William's Portfolio
Mandelbrot Minecraft
Thu 05 April 2018Mandelbrot Set in Minecraft¶
The Mandelbrot set is a famous set of numbers that looks really cool. Represented as a graph, it has infinite complexity and its features repeat. It is a fractal. This algorithm is an "escape time" algorithm, because it tests how many iterations it takes for that coordinate to "escape" to infinity if it does at all.
The following code from the Wikipedia entry on the Mandelbrot set helped a lot:
For each pixel (Px, Py) on the screen, do:
{
x0 = scaled x coordinate of pixel (scaled to lie in the Mandelbrot X scale (-2.5, 1))
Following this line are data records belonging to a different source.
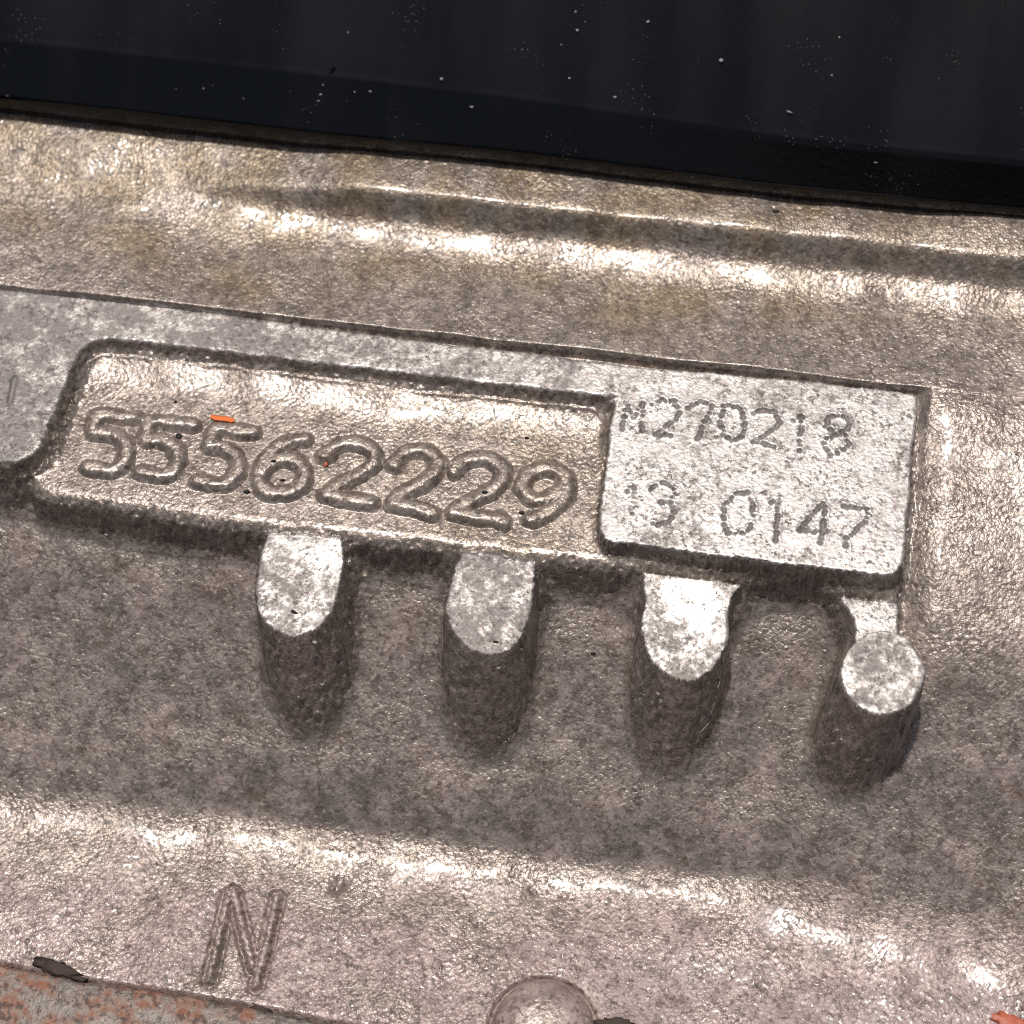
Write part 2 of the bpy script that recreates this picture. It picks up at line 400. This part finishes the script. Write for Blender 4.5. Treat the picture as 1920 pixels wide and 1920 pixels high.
for ch, strokes in DIG:
    d = np.full((NV, NU), FAR, np.float32)
    for st in strokes:
        L = spline(st) if len(st) > 2 else st
        d = np.minimum(d, sdf_line(unpoly(L, ZL+HD)))
    dd = d+np.where(d < 60, dn*0.6+dn2*1.6, 0)
    prof = 0.35*(1-sstep(dd, 8.0, 19.0))+0.65*np.clip(1-(dd/20.0)**2, 0, 1)**0.8
    trough = np.exp(-((dd-19)/4.0)**2)*-0.6
    Z += np.where(d < 60, HD*prof+trough, 0)
    dig_masks.append(d < 16.0)

# --- dot peened characters on the pad
def seg(pts, n=11.0):
    out = []
    for a, b in zip(pts[:-1], pts[1:]):
        a, b = np.array(a, float), np.array(b, float); k = max(int(round(np.linalg.norm(b-a)/n)), 1)
        out += [a+(b-a)*i/k for i in range(k)]
    out.append(np.array(pts[-1], float)); return out
def c2(x, y): return (1120+x/3.2, 700+y/3.2)
PEEN = [
 ('M', [[(150, 330), (170, 175), (215, 260), (275, 180), (270, 340)]], 0.9),
 ('2', [[(325, 190), (390, 160), (460, 165), (495, 220), (470, 275), (400, 320), (345, 365), (440, 375)]], 1.0),
 ('7', [[(550, 205), (620, 165), (690, 190), (650, 280), (600, 390)]], 1.0),
 ('0', [[(755, 200), (740, 290), (760, 370), (810, 405), (870, 375), (885, 290), (860, 215), (805, 185), (755, 200)]], 1.25),
 ('2', [[(940, 240), (1000, 215), (1065, 235), (1100, 290), (1050, 345), (985, 380), (940, 410), (1060, 440)]], 1.0),
 ('1', [[(1175, 280), (1215, 258)], [(1225, 260), (1222, 340), (1215, 430), (1210, 460)]], 1.0),
 ('8', [[(1430, 360), (1375, 320), (1385, 260), (1445, 250), (1500, 270), (1505, 330), (1440, 362), (1375, 390), (1350, 430), (1400, 480), (1470, 475), (1515, 420), (1490, 375)]], 1.15),
 ('1', [[(180, 700), (230, 665), (215, 770), (200, 860)]], 0.6),
 ('3', [[(320, 700), (370, 655), (440, 670), (470, 720), (440, 765), (385, 770)], [(440, 775), (460, 830), (430, 890), (365, 905), (310, 885)]], 1.0),
 ('0', [[(830, 720), (895, 715), (930, 770), (935, 850), (915, 930), (850, 965), (785, 955), (755, 880), (765, 790), (830, 720)]], 1.1),
 ('1', [[(1050, 775), (1085, 755), (1080, 850), (1075, 930), (1070, 1000)]], 1.0),
 ('4', [[(1355, 780), (1290, 850), (1215, 940), (1300, 945), (1400, 940)], [(1365, 800), (1355, 900), (1335, 1010)]], 1.1),
 ('7', [[(1480, 800), (1550, 800), (1625, 815), (1620, 870), (1560, 935), (1500, 990), (1490, 1040)]], 1.0),
]
peen_masks = []
grimeA = np.zeros((NV, NU), np.float32)
for ch, strokes, amp in PEEN:
    m = np.zeros((NV, NU), bool)
    for st in strokes:
        for q in seg([c2(*p) for p in st], 7.5):
            q = q+rng.normal(0, 1.1, 2); c = unp(q[0], q[1], 0); r = rng.uniform(3.8, 6.2)
            if rng.random() < 0.06: continue
            amp_ = amp*rng.uniform(0.6, 1.25)
            i, j = int((c[1]-V0)/STEP), int((c[0]-U0)/STEP); w = 9
            sl = (slice(i-w, i+w+1), slice(j-w, j+w+1))
            dd = np.sqrt((UU[sl]-c[0])**2+(VV[sl]-c[1])**2)
            Z[sl] += amp_*(-4.6*np.exp(-(dd/(r*0.75))**2)+0.7*np.exp(-((dd-r*1.35)/2.2)**2))
            grimeA[sl] = np.maximum(grimeA[sl], min(amp_, 1)*np.exp(-(dd/(r*1.0))**2))
            m[sl] |= dd < r*1.6
    peen_masks.append(m & padM)

# --- the N, the scratched 1, the round boss, pits
nd = []
def gz(px, py):
    """first point of the casting met by the sight line through a pixel"""
    zz = np.arange(200.0, -560.0, -1.0); a, b = unp(px, py, 200.0), unp(px, py, -560.0); t = (200-zz)/760.0
    uu, v_ = a[0]+(b[0]-a[0])*t, a[1]+(b[1]-a[1])*t
    ii = np.clip(((v_-V0)/STEP).astype(int), 0, NV-1); jj = np.clip(((uu-U0)/STEP).astype(int), 0, NU-1)
    k = int(np.argmax(Z[ii, jj] >= zz)); return float(uu[k]), float(v_[k]), float(zz[k])
for st in ([(430, 1676), (412, 1756), (393, 1838)], [(438, 1672), (455, 1740), (474, 1816)], [(520, 1684), (502, 1766), (480, 1848)]):
    L = [gz(*p)[:2] for p in st]; nd.append(sdf_line(np.array(L)))
dN = np.minimum.reduce(nd); dNn = dN+np.where(dN < 60, dn*1.2, 0)
Z += np.where(dN < 60, 11*(1-sstep(dNn, 3, 11))-8*np.exp(-((dNn-13)/4.0)**2), 0); N_mask = dN < 15
L = [unp(*p) for p in ((27, 708), (18, 752))]; d1 = sdf_line(np.array(L)); Z -= np.where(d1 < 40, 5*(1-sstep(d1, 2, 8)), 0); one_mask = d1 < 9
bc = gz(1018, 1935); bzt = bc[2]+52; bcu = unp(1018, 1922, bzt); rb = np.sqrt((UU-bcu[0])**2+((VV-bcu[1])*0.93)**2)
boss = rb < 118; Z = np.where(boss, np.maximum(Z, Z*0+bzt-70+70*np.sqrt(np.clip(1-(np.clip(rb-46, 0, 100)/52)**2.2, 0, 1))+6*np.clip(1-(rb/60)**2, 0, 1)-3)*1.0, Z)
Z -= 12*np.exp(-((rb-100)/4.0)**2); boss_cap = rb < 80; boss_side = (rb < 99)
for px, py, r, dp in ((637, 1655, 15, 7), (628, 1670, 9, 6), (996, 1668, 7, 4), (1003, 1676, 6, 4), (1058, 1680, 7, 4), (898, 1737, 8, 5), (155, 1222, 14, 3), (1640, 545, 16, 4), (1652, 549, 9, 3)):
    x, y, z = gz(px, py); Z -= dp*np.exp(-((UU-x)**2*rng.uniform(0.7, 1.4)+(VV-y)**2*rng.uniform(0.7, 1.4))/(r*r))
PLATE_EDGE = [(-160, 1784), (0, 1813), (160, 1842), (330, 1868), (460, 1890), (600, 1916), (700, 1936)]
gp = sdf_line(np.array([gz(*p)[:2] for p in PLATE_EDGE])); Z -= np.where(gp < 39, 16*np.exp(-(gp/7.0)**2), 0)

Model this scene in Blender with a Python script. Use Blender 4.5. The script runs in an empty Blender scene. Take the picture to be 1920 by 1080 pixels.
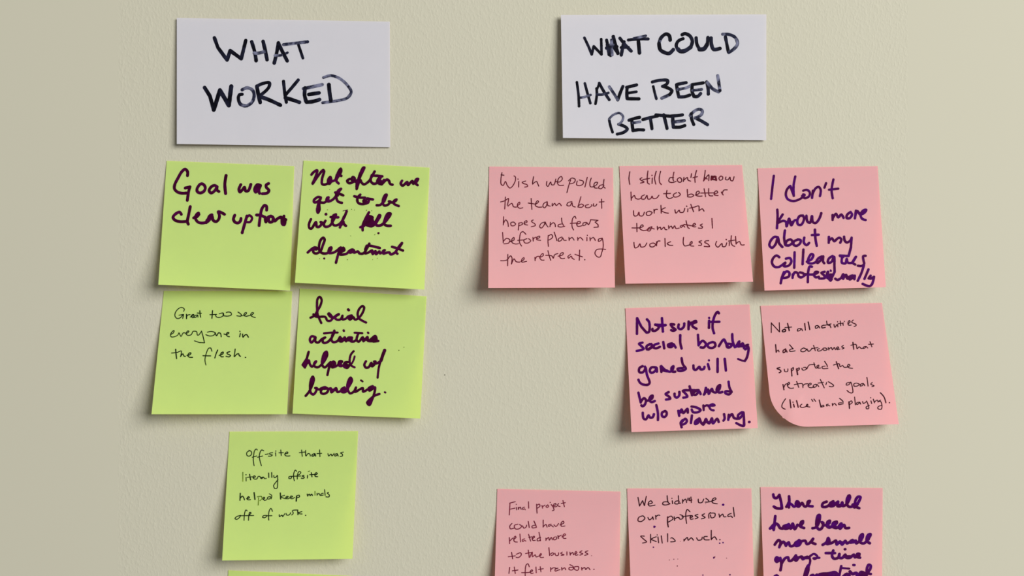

y0 = scaled y coordinate of pixel (scaled to lie in the Mandelbrot Y scale (-1, 1))
x = 0.0
y = 0.0
iteration = 0
max_iteration = 1000
while (x*x + y*y < 2*2 AND iteration < max_iteration) {
xtemp = x*x - y*y + x0
y = 2*x*y + y0
x = xtemp
iteration = iteration + 1
}
color = palette[iteration]
plot(Px, Py, color)
}
To scale Px and Py to the scale of the Mandelbrot set:
(Px * 3.5)/width - 2.5 = x0
(Py * 2)/width - 1 = y0Here is the MakeCode JavaScript to draw this fractal in Minecraft:
let blocktype = 0
let xtemp = 0
let y0 = 0
let x0 = 0
let its = 0
let y = 0
let x = 0
let maxits = 0
let Px = 0
let Py = 0
let height = 0
let width = 0
let blocklist: number[] = []
player.onChat("mandelbrot", function () {
blocklist = [blocks.block(Block.LimeConcrete), blocks.block(Block.BlueStainedGlass), blocks.block(Block.PurpleConcrete), blocks.block(Block.BlueConcrete), blocks.block(Block.YellowConcrete), blocks.block(Block.Obsidian), blocks.block(Block.LightBlueConcrete), blocks.block(Block.WhiteStainedGlass), blocks.block(Block.YellowStainedGlass)]
width = 200
height = 100
Py = 0
Px = 0
maxits = 50
while (Py <= height) {
x = 0
y = 0
its = 0
x0 = Px * 3.5 / width - 2.5
y0 = Py * 2 / height - 1
while (Math.pow(x, 2) + Math.pow(y, 2) < 4 && its < maxits) {
xtemp = Math.pow(x, 2) - Math.pow(y, 2) + x0
y = 2 * (x * y) + y0
x = xtemp
its += 1
}
blocktype = blocklist[its % blocklist.length]
blocks.place(blocktype, positions.create(Px, Py, 10))
Px += 1
if (Px > width) {
Py += 1
Px = 0
}
}
})